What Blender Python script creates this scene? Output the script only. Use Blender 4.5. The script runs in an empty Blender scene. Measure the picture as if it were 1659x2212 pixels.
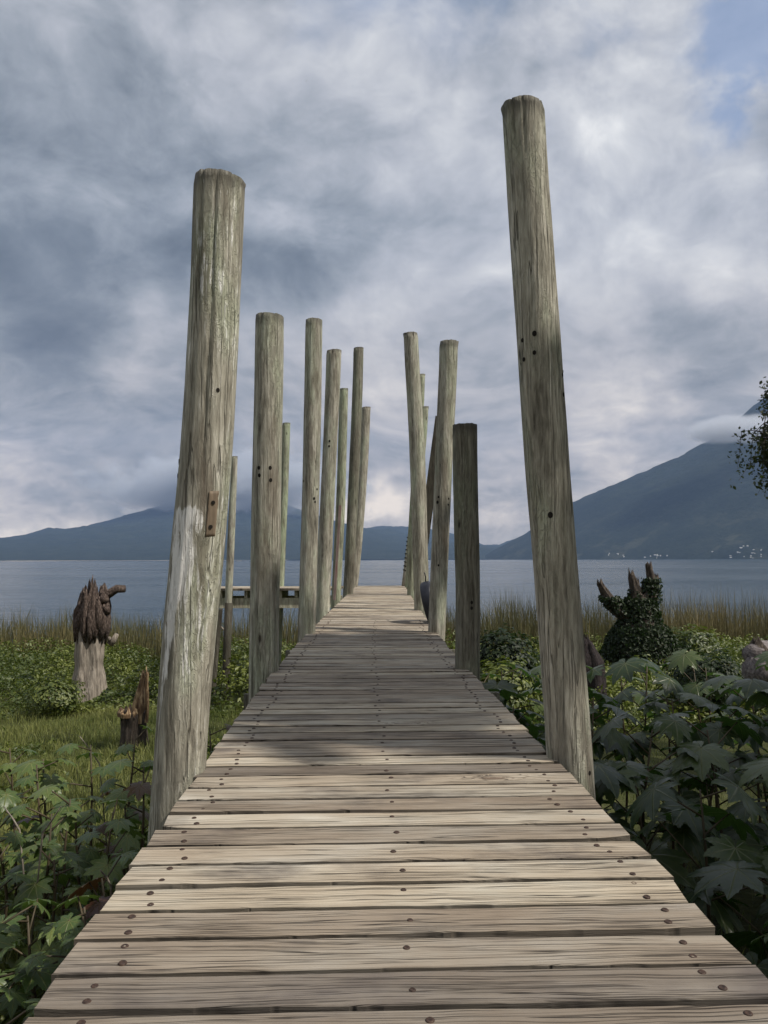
import bpy, bmesh, math, random
import numpy as np
from mathutils import Vector, Matrix, Euler, noise as mnoise

random.seed(7); rng = np.random.default_rng(11)
S = bpy.context.scene
COL = S.collection
rad = math.radians

# ---------------------------------------------------------------- camera
FPX = 1662.0                      # focal length in the units of a 1659 x 2212 view
CAM_H = 0.9
PITCH = math.atan(103 / FPX); ROLL = 0.0036
F_ = Vector((0, math.cos(PITCH), math.sin(PITCH)))
r0 = Vector((1, 0, 0)); u0 = Vector((0, -math.sin(PITCH), math.cos(PITCH)))
R_ = r0 * math.cos(ROLL) - u0 * math.sin(ROLL)
U_ = u0 * math.cos(ROLL) + r0 * math.sin(ROLL)
CAM = Vector((0, 0, CAM_H))
cam = bpy.data.cameras.new('camera')
cam.sensor_fit = 'VERTICAL'; cam.sensor_height = 24.0
cam.lens = 24.0 * FPX / 2212.0
cam.clip_start = 0.05; cam.clip_end = 40000
camo = bpy.data.objects.new('camera', cam)
camo.matrix_world = Matrix(((R_.x, U_.x, -F_.x, CAM.x), (R_.y, U_.y, -F_.y, CAM.y), (R_.z, U_.z, -F_.z, CAM.z), (0, 0, 0, 1)))
COL.objects.link(camo); S.camera = camo

def ray(x, y):
    return F_ + R_ * ((x - 829.5) / FPX) - U_ * ((y - 1106) / FPX)
def at(x, y, Y):
    d = ray(x, y); return CAM + d * (Y / d.y)

# ---------------------------------------------------------------- sky, sun, exposure
SUN_TO = Vector((0.94 * 0.65, -0.34 * 0.65, 0.76)).normalized()
SUN_EL = math.asin(SUN_TO.z)
SUN_AZ = math.atan2(SUN_TO.x, SUN_TO.y)
S.view_settings.view_transform = 'Standard'; S.view_settings.look = 'None'
S.view_settings.exposure = 0.0; S.view_settings.gamma = 1.0
S.view_settings.use_curve_mapping = False
S.cycles.use_denoising = True
S.cycles.use_adaptive_sampling = True; S.cycles.adaptive_threshold = 0.01
S.cycles.max_bounces = 8; S.cycles.diffuse_bounces = 3; S.cycles.glossy_bounces = 3
S.cycles.transmission_bounces = 4; S.cycles.transparent_max_bounces = 12; S.cycles.volume_bounces = 2
S.cycles.caustics_reflective = False; S.cycles.caustics_refractive = False

sun = bpy.data.lights.new('sun', 'SUN'); sun.energy = 5.0; sun.angle = rad(1.2); sun.color = (1.0, 0.93, 0.83)
suno = bpy.data.objects.new('sun', sun); COL.objects.link(suno)
suno.rotation_euler = SUN_TO.to_track_quat('Z', 'Y').to_euler()

class NT:
    """small helper for node trees"""
    def __init__(s, nt): s.nt = nt; s.nt.nodes.clear()
    def n(s, typ, inp=None, **props):
        nd = s.nt.nodes.new('ShaderNode' + typ)
        for k, v in props.items(): setattr(nd, k, v)
        for k, v in (inp or {}).items(): s.set(nd, k, v)
        return nd
    def set(s, nd, k, v):
        if isinstance(v, bpy.types.NodeSocket): s.nt.links.new(v, nd.inputs[k])
        elif isinstance(v, bpy.types.Node): s.nt.links.new(v.outputs[0], nd.inputs[k])
        else: nd.inputs[k].default_value = v
    def m(s, op, a, b=0.0, c=None, clamp=False):
        d = {0: a, 1: b}
        if c is not None: d[2] = c
        return s.n('Math', d, operation=op, use_clamp=clamp).outputs[0]
    def vm(s, op, a, b=None):
        nd = s.n('VectorMath', {0: a}, operation=op)
        if b is not None: s.set(nd, 1, b)
        return nd.outputs['Value'] if op in ('DOT_PRODUCT', 'LENGTH', 'DISTANCE') else nd.outputs[0]
    def noise(s, vec, scale=1.0, detail=4.0, rough=0.5, dist=0.0, lac=2.0):
        nd = s.n('TexNoise', {'Vector': vec, 'Scale': scale, 'Detail': detail, 'Roughness': rough, 'Distortion': dist, 'Lacunarity': lac})
        return nd.outputs[0]
    def ramp(s, fac, stops, interp='LINEAR'):
        nd = s.n('ValToRGB', {0: fac}); cr = nd.color_ramp; cr.interpolation = interp
        while len(cr.elements) < len(stops): cr.elements.new(0.5)
        for e, (p, c) in zip(cr.elements, stops):
            e.position = p; e.color = (c[0], c[1], c[2], 1) if not isinstance(c, (int, float)) else (c, c, c, 1)
        return nd.outputs[0]
    def mr(s, v, a, b, c=0.0, d=1.0, smooth=True):
        nd = s.n('MapRange', {0: v, 1: a, 2: b, 3: c, 4: d})
        if smooth: nd.interpolation_type = 'SMOOTHSTEP'
        return nd.outputs[0]
    def mix(s, f, a, b, blend='MIX'):
        nd = s.n('MixRGB', {0: f}, blend_type=blend)
        for k, v in ((1, a), (2, b)):
            s.set(nd, k, (v[0], v[1], v[2], 1) if isinstance(v, tuple) and len(v) == 3 else v)
        return nd.outputs[0]
    def comb(s, x, y, z):
        return s.n('CombineXYZ', {0: x, 1: y, 2: z}).outputs[0]
    def sep(s, v):
        nd = s.n('SeparateXYZ', {0: v}); return nd.outputs[0], nd.outputs[1], nd.outputs[2]

def build_world():
    w = bpy.data.worlds.new("World"); S.world = w; w.use_nodes = True
    t = NT(w.node_tree)
    d = t.vm('NORMALIZE', t.n('TexCoord').outputs['Generated'])
    sky = t.n('TexSky', sky_type='NISHITA', sun_disc=False, sun_elevation=SUN_EL, sun_rotation=SUN_AZ)
    dx, dy, dz = t.sep(d)
    p = t.comb(t.m('MULTIPLY', dx, 2.3), t.m('MULTIPLY', dy, 2.3), t.m('MULTIPLY', dz, 3.3))
    def warped(v, sc, amt):
        wv = t.n('TexNoise', {'Vector': v, 'Scale': sc, 'Detail': 3.0}).outputs[1]
        q = t.n('VectorMath', {0: t.vm('SUBTRACT', wv, (0.5, 0.5, 0.5))}, operation='SCALE'); q.inputs['Scale'].default_value = amt
        return t.vm('ADD', v, q.outputs[0])
    pw = warped(p, 1.4, 0.45)
    q3 = t.comb(t.m('MULTIPLY', dx, 3.0), t.m('MULTIPLY', dy, 3.0), t.m('MULTIPLY', dz, 7.0))     # banks seen from the side, near the horizon
    qw = warped(q3, 1.1, 0.8)
    n1 = t.noise(pw, 1.0, 8.0, 0.50)
    n2 = t.noise(t.vm('ADD', pw, (7.3, 2.1, 4.4)), 2.4, 10.0, 0.56)
    n3 = t.noise(qw, 1.15, 9.0, 0.55)
    n4 = t.noise(t.vm('ADD', qw, (3.1, 5.2, 1.7)), 3.0, 8.0, 0.58)
    low = t.mr(dz, 0.42, 0.06)
    # light from the upper right picks out the edges of the cloud masses
    r1 = t.noise(t.vm('ADD', pw, (7.40, 2.08, 4.54)), 2.4, 10.0, 0.56)
    r3 = t.noise(t.vm('ADD', qw, (0.05, -0.02, 0.13)), 1.15, 9.0, 0.55)
    r4 = t.noise(t.vm('ADD', qw, (3.13, 5.19, 1.77)), 3.0, 8.0, 0.58)
    relief = t.m('ADD', t.m('MULTIPLY', t.m('SUBTRACT', n2, r1), t.m('SUBTRACT', 1.1, low)),
                 t.m('MULTIPLY', t.m('ADD', t.m('MULTIPLY', t.m('SUBTRACT', n3, r3), 1.0), t.m('MULTIPLY', t.m('SUBTRACT', n4, r4), 0.8)), low))
    big = t.m('ADD', t.m('MULTIPLY', t.m('SUBTRACT', n1, 0.5), t.m('SUBTRACT', 1.0, t.m('MULTIPLY', low, 0.6))), t.m('MULTIPLY', t.m('SUBTRACT', n3, 0.5), low))
    fine = t.m('ADD', t.m('MULTIPLY', t.m('SUBTRACT', n2, 0.5), t.m('SUBTRACT', 1.0, t.m('MULTIPLY', low, 0.7))), t.m('MULTIPLY', t.m('SUBTRACT', n4, 0.5), low))
    # directions of the masses wander so their outlines are ragged like the rest
    wn = t.n('TexNoise', {'Vector': d, 'Scale': 5.0, 'Detail': 7.0, 'Roughness': 0.6}).outputs[1]
    q = t.n('VectorMath', {0: t.vm('SUBTRACT', wn, (0.5, 0.5, 0.5))}, operation='SCALE'); q.inputs['Scale'].default_value = 0.16
    dw = t.vm('NORMALIZE', t.vm('ADD', d, q.outputs[0]))
    def masses(lst, v):
        for bx, by, br, am in lst:
            c = ray(bx, by).normalized()
            e = t.m('EXPONENT', t.m('MULTIPLY', t.m('SUBTRACT', t.vm('DOT_PRODUCT', dw, (c.x, c.y, c.z)), 1.0), 1.6 / (br / FPX) ** 2))
            v = t.m('MULTIPLY_ADD', e, am, v)
        return v
    # view x, y, radius, amount: the large light and dark masses of this cloud deck
    v = masses([
        (200, 520, 260, -.30), (20, 600, 150, -.14), (560, 440, 200, -.20), (760, 480, 130, -.10), (330, 690, 150, -.12), (100, 720, 90, -.08),
        (1500, 760, 110, -.20), (1650, 700, 120, -.16), (1420, 960, 90, -.14), (280, 1075, 110, -.18), (110, 1085, 80, -.10),
        (640, 1050, 110, -.12), (960, 1000, 110, -.08), (140, 880, 110, -.08), (400, 900, 100, -.08), (1080, 830, 110, -.04),
        (90, 610, 50, .16), (300, 815, 70, .12), (60, 980, 70, .14), (250, 1020, 50, .06),
        (1330, 600, 180, .10), (1260, 330, 200, .05), (1540, 520, 120, .18), (1610, 600, 100, .18), (980, 590, 100, .16),
        (1330, 885, 55, .26), (1250, 920, 50, .18), (1440, 885, 40, .2),
        (835, 1095, 44, .46), (780, 1112, 36, .30), (885, 1120, 36, .28), (50, 1158, 55, .36), (150, 1138, 50, .32), (1075, 1085, 55, .28), (660, 1100, 40, .16),
        (1290, 1030, 60, .16), (300, 180, 280, .12), (640, 120, 170, .10), (850, 140, 120, .08), (1480, 190, 120, .16), (1600, 100, 50, .14),
        (1590, 340, 90, .14), (760, 690, 80, .14), (80, 60, 160, .04)], 0.56)
    v = t.m('MULTIPLY_ADD', big, 0.95, v)
    v = t.m('MULTIPLY_ADD', fine, 0.54, v)
    v = t.m('MULTIPLY_ADD', relief, 0.8, v)
    K = 11.2
    cl = t.ramp(v, [(0.0, (.105, .123, .146)), (0.22, (.178, .203, .234)), (0.42, (.302, .328, .366)), (0.60, (.455, .47, .51)), (0.80, (.64, .648, .665)), (1.0, (.88, .875, .86))])
    warm = t.mix(low, (K, K, K), (1.16 * K, 1.0 * K, .82 * K))
    cl = t.mix(1.0, cl, warm, 'MULTIPLY')
    # openings in the cloud where blue sky shows
    h = masses([(1590, 225, 70, .60), (1560, 60, 60, .5), (1650, 60, 70, .45), (1650, 180, 60, .45), (740, -10, 110, .22), (1240, -10, 130, .22), (1290, 60, 60, .15), (1000, -60, 160, .2)], 0.0)
    h = t.m('MULTIPLY', h, t.m('MULTIPLY_ADD', t.m('SUBTRACT', n2, 0.48), -5.0, 1.0))
    hole = t.mr(h, 0.10, 0.62, 0.0, 0.72)
    blue = t.mix(0.6, t.mix(1.0, sky.outputs[0], (1.3, 1.3, 1.3), 'MULTIPLY'), (.27 * K, .36 * K, .56 * K))
    bg = t.n('Background', {0: t.mix(hole, cl, blue), 1: 0.1})
    t.n('OutputWorld', {0: bg})
build_world()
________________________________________
__Stated task__: Every line from the top of the material above through the line with "rad = math.radians" should be duplicated exactly, please; leave out the pictures.

__Worked solution__:
What Blender Python script creates this scene? Output the script only. Use Blender 4.5. The script runs in an empty Blender scene. Measure the picture as if it were 1659x2212 pixels.
import bpy, bmesh, math, random
import numpy as np
from mathutils import Vector, Matrix, Euler, noise as mnoise

random.seed(7); rng = np.random.default_rng(11)
S = bpy.context.scene
COL = S.collection
rad = math.radians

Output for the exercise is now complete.